Nou la!- Desalin’s descendants are still here, not reconciling with injustice. Nou pap bay legen. The long walk to freedom continues.
 
Blatant South African apartheid may have become unacceptable worldwide. But its replacement, economic and civil apartheid continues to be the norm.
 
The world awaits.
 
Will the first (in their “new world’) Black republic (Ayiti) and the latest Black republic (South Africa) finish the long walk to Black independence? Help get rid of white minority rule (neocolonialism worldwide) and its profit over people system? Live with independence, transparent and participatory democracy without the global white minority’s interference?
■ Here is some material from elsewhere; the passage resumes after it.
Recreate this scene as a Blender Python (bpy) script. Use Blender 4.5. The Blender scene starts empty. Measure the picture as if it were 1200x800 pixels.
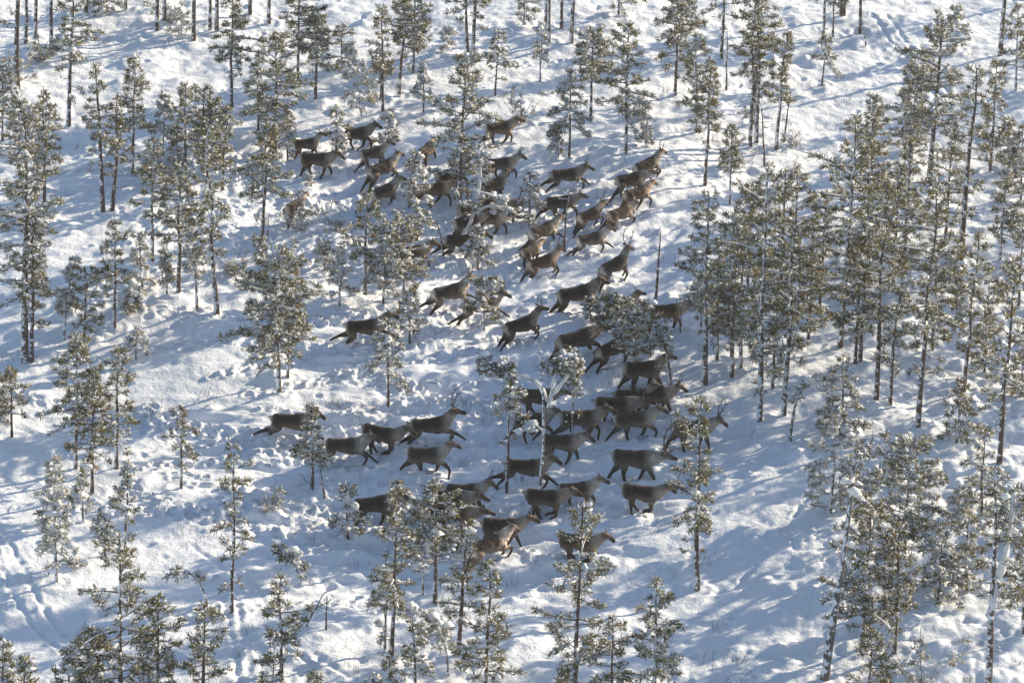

Replace selections by the global white powers with one person one vote elections?
 
The same white supremacist, profit-over-people system that pronounced Black Haiti was not ready for independence in 1804, also nearly 200-years later in 1994, opined that Black South Africans were not ready to rule themselves without the colonial white minority’s economic, cultural and social controls and conditions. The oppressors still point to Haiti and Zimbabwe as failed states for kicking them out. Still use all their Ndoki forces to angelize whites, demonize Blacks. The colonial narrative proclaims the colonists’ benevolence, innocence and blamelessness while promoting Black guilt and responsibility for the poverty and instabilities in Haiti and Africa.
 
Will the corporatocracy ever give up its monopolies, its gated communities built on genocide and death of mostly non-whites and the poor worldwide? Atone for the crimes against humanity since their new world began? No.
 
White domination has no conscience. Haiti’s current occupation by the US/Euros behind UN guns and the white saviors’ charitable industrial complex, evidences the Western powers continuing 500-year-old international crimes.
 
Yes, Mandela’s legacy says we should live free, take our freedom and expect to exercise our own perfect self-expression just as Janjak Desalin intended for all children who would slide down the Black woman’s thighs.
 
Self-defense is a human right, even in a world lost within white domination and its seductive delusions.
 
Heroic mother, Winnie Mandela, the Black South African leaders who stayed the course, the African majority, Haiti and the few of us in Haiti left still lifting up Desalin’s ideals, have a right to self defense. Reconciling with injustice merely delays justice for centuries, if not millenniums more.